** Start Material to process **
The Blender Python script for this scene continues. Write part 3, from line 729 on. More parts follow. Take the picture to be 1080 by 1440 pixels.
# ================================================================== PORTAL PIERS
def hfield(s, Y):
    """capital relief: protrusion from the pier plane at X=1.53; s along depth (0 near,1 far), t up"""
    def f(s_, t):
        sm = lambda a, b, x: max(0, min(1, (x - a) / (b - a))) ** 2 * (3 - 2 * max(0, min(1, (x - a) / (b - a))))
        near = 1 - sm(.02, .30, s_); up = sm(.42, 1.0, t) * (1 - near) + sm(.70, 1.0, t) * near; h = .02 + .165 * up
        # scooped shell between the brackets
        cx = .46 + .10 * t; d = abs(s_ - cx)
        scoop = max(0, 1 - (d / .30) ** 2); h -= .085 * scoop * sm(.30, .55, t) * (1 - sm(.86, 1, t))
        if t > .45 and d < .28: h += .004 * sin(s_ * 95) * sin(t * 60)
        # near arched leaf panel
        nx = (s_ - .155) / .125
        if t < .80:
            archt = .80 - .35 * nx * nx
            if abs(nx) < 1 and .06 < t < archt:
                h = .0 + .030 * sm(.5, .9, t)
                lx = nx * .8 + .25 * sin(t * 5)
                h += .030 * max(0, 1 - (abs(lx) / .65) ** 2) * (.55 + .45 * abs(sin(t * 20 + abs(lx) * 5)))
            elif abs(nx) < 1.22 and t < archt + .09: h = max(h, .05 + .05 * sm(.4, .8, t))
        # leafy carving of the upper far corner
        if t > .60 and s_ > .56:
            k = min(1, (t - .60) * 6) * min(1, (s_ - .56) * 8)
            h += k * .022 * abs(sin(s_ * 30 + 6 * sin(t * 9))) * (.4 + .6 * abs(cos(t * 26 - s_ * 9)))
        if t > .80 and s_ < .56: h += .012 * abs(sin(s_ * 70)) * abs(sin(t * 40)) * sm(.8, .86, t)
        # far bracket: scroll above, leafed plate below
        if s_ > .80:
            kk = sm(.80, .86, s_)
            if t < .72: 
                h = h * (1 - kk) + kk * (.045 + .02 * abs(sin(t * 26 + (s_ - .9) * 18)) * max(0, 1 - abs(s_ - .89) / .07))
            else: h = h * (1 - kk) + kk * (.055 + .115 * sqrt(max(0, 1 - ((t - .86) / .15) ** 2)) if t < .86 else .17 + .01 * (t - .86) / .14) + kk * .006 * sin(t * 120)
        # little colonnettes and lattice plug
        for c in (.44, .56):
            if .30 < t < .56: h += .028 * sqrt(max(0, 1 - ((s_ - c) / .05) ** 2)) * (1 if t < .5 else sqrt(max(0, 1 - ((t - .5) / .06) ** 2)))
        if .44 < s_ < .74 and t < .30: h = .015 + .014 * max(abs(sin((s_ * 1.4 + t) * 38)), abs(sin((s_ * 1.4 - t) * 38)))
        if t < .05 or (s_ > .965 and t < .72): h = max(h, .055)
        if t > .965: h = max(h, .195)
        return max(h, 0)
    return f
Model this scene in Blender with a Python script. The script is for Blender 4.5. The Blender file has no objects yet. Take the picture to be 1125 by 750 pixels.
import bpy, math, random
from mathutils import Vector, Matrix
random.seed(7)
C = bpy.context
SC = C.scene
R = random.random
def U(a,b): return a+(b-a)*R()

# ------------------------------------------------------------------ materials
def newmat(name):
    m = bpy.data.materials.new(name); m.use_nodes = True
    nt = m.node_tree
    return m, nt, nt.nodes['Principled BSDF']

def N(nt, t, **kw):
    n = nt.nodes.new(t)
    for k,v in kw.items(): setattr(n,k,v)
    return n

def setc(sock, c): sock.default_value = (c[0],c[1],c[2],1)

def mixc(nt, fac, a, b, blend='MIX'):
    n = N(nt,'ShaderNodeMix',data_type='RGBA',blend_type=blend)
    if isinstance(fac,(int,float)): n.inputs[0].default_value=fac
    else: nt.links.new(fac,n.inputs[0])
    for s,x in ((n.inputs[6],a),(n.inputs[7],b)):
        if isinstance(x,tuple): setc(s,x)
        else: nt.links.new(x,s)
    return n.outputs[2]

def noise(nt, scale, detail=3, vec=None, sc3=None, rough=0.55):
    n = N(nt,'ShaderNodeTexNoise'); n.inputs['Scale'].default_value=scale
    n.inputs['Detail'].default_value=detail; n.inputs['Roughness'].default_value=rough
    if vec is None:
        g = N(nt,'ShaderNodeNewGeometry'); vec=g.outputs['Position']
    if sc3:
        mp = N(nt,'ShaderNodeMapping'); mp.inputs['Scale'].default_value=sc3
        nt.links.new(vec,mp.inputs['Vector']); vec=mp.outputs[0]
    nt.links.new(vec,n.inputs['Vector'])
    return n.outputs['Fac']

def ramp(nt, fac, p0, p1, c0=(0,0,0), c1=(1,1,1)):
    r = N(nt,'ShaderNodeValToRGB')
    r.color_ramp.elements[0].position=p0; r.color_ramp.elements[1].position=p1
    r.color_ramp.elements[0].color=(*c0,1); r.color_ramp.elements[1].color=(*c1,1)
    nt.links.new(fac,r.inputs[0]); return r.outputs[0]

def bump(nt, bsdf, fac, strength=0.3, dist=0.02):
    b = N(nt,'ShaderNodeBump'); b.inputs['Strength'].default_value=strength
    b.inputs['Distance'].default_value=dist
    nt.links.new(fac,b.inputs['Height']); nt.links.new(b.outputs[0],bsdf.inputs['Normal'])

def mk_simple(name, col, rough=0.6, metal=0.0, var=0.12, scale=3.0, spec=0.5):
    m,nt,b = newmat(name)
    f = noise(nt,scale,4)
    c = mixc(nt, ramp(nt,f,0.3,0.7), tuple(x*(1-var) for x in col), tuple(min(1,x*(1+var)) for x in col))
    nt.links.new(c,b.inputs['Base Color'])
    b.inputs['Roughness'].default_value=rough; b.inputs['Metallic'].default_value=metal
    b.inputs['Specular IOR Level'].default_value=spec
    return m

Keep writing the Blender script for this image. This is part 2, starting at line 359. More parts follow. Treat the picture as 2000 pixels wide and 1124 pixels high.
** End Material to process **
Short task ::
Pull out each line of the entries that contains "from".

Written solution ::
The Blender Python script for this scene continues. Write part 3, from line 729 on. More parts follow. Take the picture to be 1080 by 1440 pixels.
    """capital relief: protrusion from the pier plane at X=1.53; s along depth (0 near,1 far), t up"""
from mathutils import Vector, Matrix